Türkiye toplumu ve kültüründe rakı, alkollü bir içkiden çok daha fazlası. Özenli sofralarda buluşturması, kıymetli anlara şahitlik etmesinin yanı sıra sayısız kitaba ve araştırmaya da konu olan rakının geçmişine uzanıyoruz bu kez. Osmanlı İmparatorluğu ve modern Türkiye tarihi üzerine çalışmalarıyla bilinen araştırmacı ve yazar François Georgeon’in kaleme aldığı kitap, Osmanlı İmparatorluğu’nda alkolün izini sürüyor. İmparatorluğun farklı yerlerinde alkol üretimini, ulemanın alkole tepkisini, Müslümanlar ve gayrimüslimlere verilen farklı serbestileri ve getirilen farklı yasakları mercek altına alıyor. Yolu meyhanelerden geçiyor, boza ve şarabı da anmayı ihmal etmiyor ve ‘içki içen müslümanlar: sultanlar’ın da kulaklarını çınlatıyor.

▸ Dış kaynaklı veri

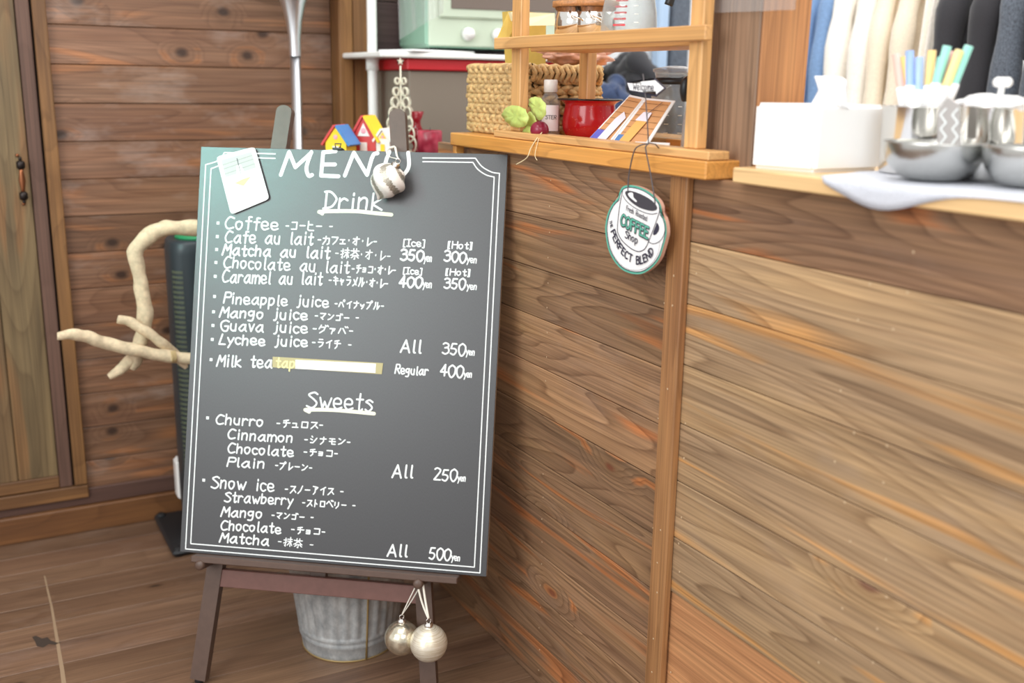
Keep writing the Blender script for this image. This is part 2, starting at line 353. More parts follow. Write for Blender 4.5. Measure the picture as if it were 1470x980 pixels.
# ------------------------------------------------------------------ hand-lettering stroke font (x digit, y char; cap height 9)
YC = {**{str(i): i for i in range(10)}, 'A': -1, 'B': -2, 'C': -3, 'D': -4}
F = {
 'A': (6, '00 39 60|13 53'), 'B': (5, '00 09|~09 49 57 35 05|~05 35 53 51 30 00'), 'C': (6, '~68 39 17 04 11 30 61'), 'D': (6, '10 19|~09 39 66 64 41 00'),
 'E': (5, '59 09 00 50|05 45'), 'F': (5, '59 09 00|05 45'), 'G': (6, '~68 39 07 03 20 50 64|34 64'), 'H': (6, '00 09|60 69|05 65'), 'I': (4, '09 49|29 20|00 40'),
 'L': (5, '29 00 50'), 'O': (6, '~39 07 03 20 40 63 67 39'), 'M': (7, '00 29 44 79 70'), 'N': (6, '00 09 60 69'), 'P': (5, '00 19|~19 59 67 55 15'), 'R': (6, '00 19|~19 59 67 55 15|25 60'),
 'S': (6, '~68 49 18 17 45 63 51 30 01'), 'T': (6, '09 69|39 30'), 'W': (8, '09 20 46 60 89'),
 'a': (6, '~55 36 14 02 20 42 55|56 51 60'), 'b': (5, '09 00|~05 26 45 42 20 01'), 'c': (4, '~45 26 05 02 20 41'), 'd': (5, '49 40|~45 26 05 02 20 41'),
 'e': (5, '~03 43 45 26 05 02 20 51'), 'f': (4, '~49 29 27 20|06 46'), 'g': (5, '~45 26 05 03 22 44|~46 41 3B 0B'), 'h': (5, '09 00|~04 26 45 40'),
 'i': (2, '16 10|18 19'), 'j': (3, '~26 21 1A 0A|28 29'), 'k': (5, '09 00|46 03 50'), 'l': (2, '~19 11 20'), 'm': (7, '06 00|~04 26 34 30|~34 56 74 70'),
 'n': (5, '06 00|~04 26 45 40'), 'o': (5, '~26 05 02 20 42 45 26'), 'p': (5, '06 0C|~05 26 45 42 20 01'), 'r': (4, '06 00|~04 26 45'),
 's': (4, '~45 26 05 24 42 20 01'), 't': (4, '~29 21 30 41|06 46'), 'u': (5, '~06 02 20 41|46 40'), 'v': (4, '06 20 46'), 'w': (7, '06 20 34 50 76'),
 'y': (5, '06 22|56 1C'), '0': (6, '~39 07 03 20 40 63 67 39'), '2': (6, '~08 29 58 56 00|00 60'), '3': (6, '~08 29 58 56 25|~25 55 62 30 01'),
 '4': (6, '49 03 63|49 40'), '5': (6, '59 19 05|~05 35 54 52 30 01'), '[': (3, '29 19 1A 2A|09 0A'), ']': (3, '09 19 1A 0A|29 2A'), '{': (3, '39 19 1A 3A'), '}': (3, '09 29 2A 0A'),
 '-': (4, '04 34'), '・': (3, '14 15'), ' ': (5, ''), '.': (2, '10 11'),
 'コ': (8, '17 77 71 11'), 'ー': (8, '14 74'), 'ヒ': (8, '~18 13 11 30 80|15 65'), 'カ': (8, '06 76 71 50|38 34 00'), 'フ': (8, '07 77 53 20'),
 'オ': (9, '16 86|58 50 31|56 12'), 'レ': (7, '28 20 74'), 'チ': (9, '68 17|15 85|47 42 20'), 'キ': (9, '17 76|14 84|38 50'), 'ラ': (8, '28 68|15 75 62 30'),
 'メ': (8, '78 53 10|26 61'), 'ル': (9, '28 24 00|58 50 84'), 'パ': (9, '26 01|46 71|~77 68 79 88 77'), 'イ': (8, '78 15|56 50'), 'ナ': (9, '16 86|58 53 20'),
 'ッ': (7, '05 13|34 32|55 42 20'), 'プ': (9, '07 67 43 10|~77 68 79 88 77'), 'マ': (9, '17 87 43|23 51'), 'ン': (9, '17 36|11 42 86'), 'ゴ': (9, '16 66 61 11|68 77|88 97'),
 'グ': (9, '28 04|26 66 53 10|68 77|88 97'), 'ァ': (7, '05 55 43|34 20'), 'ア': (8, '18 77 55|46 42 20'), 'バ': (9, '26 01|46 71|68 77|88 97'), 'ェ': (7, '05 55|35 31|01 61'),
 'ャ': (7, '04 55 43|16 30'), 'ョ': (6, '05 45 41 01|03 43'), 'ュ': (7, '05 45 41|01 61'), 'ロ': (8, '17 77 71 11 17'), 'ス': (8, '17 77 43 10|54 81'),
 'シ': (9, '28 37|15 34|11 41 86'), 'モ': (9, '17 77|14 84|47 41 81'), 'ト': (7, '28 20|25 53'), 'ベ': (9, '04 37 91|68 77|88 97'), 'リ': (8, '17 13|67 63 30'), 'ノ': (7, '68 43 10'),
 '抹': (9, '06 36|28 20 11|03 34|47 97|45 95|79 70|75 41|75 91'), '茶': (9, '07 97|39 36|69 66|56 03|56 93|51 50|23 83|53 50 40|32 11|72 91'),
}
def strokes(ch):
    w, s = F[ch]; out = []
    for st in s.split('|'):
        if not st: continue
        sm = st[0] == '~'; st = st.lstrip('~')
        p = [Vector((int(q[0]), YC[q[1]], 0)) for q in st.split()]
        out.append(smoothp(p, 4) if sm and len(p) > 2 else p)
    return w, out
def ribbon(bm, P, w, nrm, mi=0, caps=True):
    """flat marker line through 3-D points lying in the plane with normal nrm"""
    P = [Vector(p) for p in P]; h = w/2
    for i, p in enumerate(P):
        s, t = frame(nrm)
        dz_ = nrm*(2e-6*len(bm.faces)); q8 = [p + dz_ + s*math.cos(PI*k/4)*h + t*math.sin(PI*k/4)*h for k in range(8)]
        if (q8[2]-q8[0]).cross(q8[4]-q8[2]).dot(nrm) < 0: q8.reverse()
        f = bm.faces.new([bm.verts.new(v) for v in q8]); f.material_index = mi
    for a, b in zip(P, P[1:]):
        if (b-a).length < 1e-7: continue
        s = nrm.cross(b-a).normalized()*h
        dz_ = nrm*(2e-6*len(bm.faces)); q4 = [v + dz_ for v in (a-s, b-s, b+s, a+s)]
        if (q4[1]-q4[0]).cross(q4[2]-q4[1]).dot(nrm) < 0: q4.reverse()
        f = bm.faces.new([bm.verts.new(v) for v in q4]); f.material_index = mi
def write(bm, text, A, B, up, h, w, nrm, slant=.06, jit=.35, mi=0):
    """text from A to B on a baseline, cap height h along up, line width w"""
    A, B, up = Vector(A), Vector(B), Vector(up).normalized(); gap = 1.9
    tot = sum(F[c][0]+gap for c in text)-gap; ux = (B-A)/tot; dx = (B-A).normalized(); x = 0
    for c in text:
        cw, st = strokes(c); jy = random.uniform(-jit, jit)*h/9; sc = 1+random.uniform(-.05, .05)*(jit > 0)
        for s in st:
            ribbon(bm, [A + ux*(x+p.x) + up*(p.y*sc*h/9+jy) + dx*(slant*p.y*h/9) for p in s], w, nrm, mi)
        x += cw+gap

# ================================================================== THE SETTING
XC, YB = .931, 2.754
def tone(a=.86, b=1.12): return (lambda v: (v*random.uniform(.98, 1.02), v, v*random.uniform(.97, 1.03)))(random.uniform(a, b))
b = NB(); boxb(b, -1.7, 3.0, -.9, YB+.05, -.06, -.0035)
floor = setp(obj('floor', b, 'pale'), kind='structure')
y = 2.737; k = 0
while y > -.85:
    xs = [-1.7, random.uniform(-1.2, -.4), random.uniform(1.3, 1.9), 2.95]
    for x0, x1 in zip(xs, xs[1:]):
        plank('floorboard', 'floor', ((x0+x1)/2, y-.0465, -.008), x1-x0-.0008, .0923, .016, 'z', floor, tone(.88, 1.1), .0008)
    y -= .0935; k += 1
sc1 = [at(x, y, 2, .0004) for x, y in ((64, 826), (68, 845), (74, 870), (79, 900), (84, 930), (89, 960), (93, 990))]
M['scuff'] = mat('pale scuff', (158, 134, 108), .6); M['stain'] = mat('dark floor stain', (66, 56, 50), .5)
b = NB()
for i_, (a_, c_) in enumerate(zip(sc1, sc1[1:])):
    w_ = .0016+.0009*i_*.5; n_ = Vector((0, 0, 1)); s_ = n_.cross(c_-a_).normalized()*w_
    b.faces.new([b.verts.new(v) for v in (a_-s_, c_-s_*1.15, c_+s_*1.15, a_+s_)])
obj('scuff_mark', b, 'scuff', floor)
b = NB(); poly(b, [at(x, y, 2, .0004) for x, y in ((46, 914), (52, 912), (60, 916), (68, 914), (73, 919), (82, 922), (88, 921), (80, 925), (70, 924), (62, 929), (53, 927), (50, 920))]); obj('stain_mark', b, 'stain', floor)
b = NB(); boxb(b, .2, .935, YB+.006, YB+.05, 0, 2.2)
wback = setp(obj('wall_back', b, 'black'), kind='structure')
for i in range(-7, 13):
    z1 = 1.266-.0902*i
    if z1-.0902 < .05: continue
    plank('plank', 'back', ((.235+.935)/2, YB+.006, z1-.0451), .70, .0888, .014, 'y', wback, tone(.86, 1.12), .0016)
for i in range(-7, 13):      # left of the door, out of frame
    z1 = 1.266-.0902*i
    if z1-.0902 < .05: continue
    plank('plank', 'back', (-1.13, YB+.006, z1-.0451), 1.1, .0888, .014, 'y', wback, tone(), .0016)
bb = setp(boxobj('baseboard_back', 'trim', -1.7, .93, 2.731, YB, .0, .069, .003, tint=(1.0, .86, .74)), kind='structure')
setp(boxobj('trim_1', 'purple', -1.7, .93, 2.744, YB, .070, .113, .002, tint=(.8, .76, .8)), kind='structure')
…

Güzel bir haber daha. Yazar, çok uzak geçmişle sınırlı kalmıyor. ‘Kemalist Türkiye’ ve ‘Erdoğan Türkiyesi’ adlı bölümlerde de bu dönemin içki alışkanlıklarını ele alıyor. Kapak görselinde Muhammed ibn Mustafa el-Mısri’nin 1817 tarihli, ‘Tuhfet ül-Mülk’ adlı çalışması bulunan ‘Rakının Ülkesinde’, bu efsunlu içkinin izini sürmenin yanı sıra Osmanlı’da sultan, ulema ve halkın alkolle ilişkisi üzerine literatürdeki büyük bir eksikliği kapatmasıyla da ilgi çekiyor.
Armağan Çağlayan’ın yapımcılığını ve sunuculuğunu üstlendiği ‘Gör Beni’ programının geçen haftaki konuklarından biri Sırrı Süreyya Önder idi. Önder, keyifli sohbetinin yanı sıra iyi bir okur olarak da biliniyor. Çağlayan da yeni nesil Türkçe edebiyatın iyi bir takipçisi olduğunu söyleyince, programın sonlarına doğru kitap ve yazar önerileri havada uçuşmaya başladı. Bu isimlerden biri de Sezgin Kaymaz idi. Ben de henüz okuma fırsatı bulamadığım yazarla nihayet tanışmak için daha fazla işarete ihtiyacım yok gibi hissettim. Ve yazarın son kitabı ‘Düz Dünyacılar’ı sipariş ettim. İtiraf edeyim, henüz tamamını bitiremedim ancak kitaba kendimi kaptırdığım için bu haftanın listesinde biraz torpille de olsa yer verdik. Üç köpeğin, arafta bir merhumun, bir düz dünyacı meleğin, bir de apartman sakinlerinin hikâyesi bu.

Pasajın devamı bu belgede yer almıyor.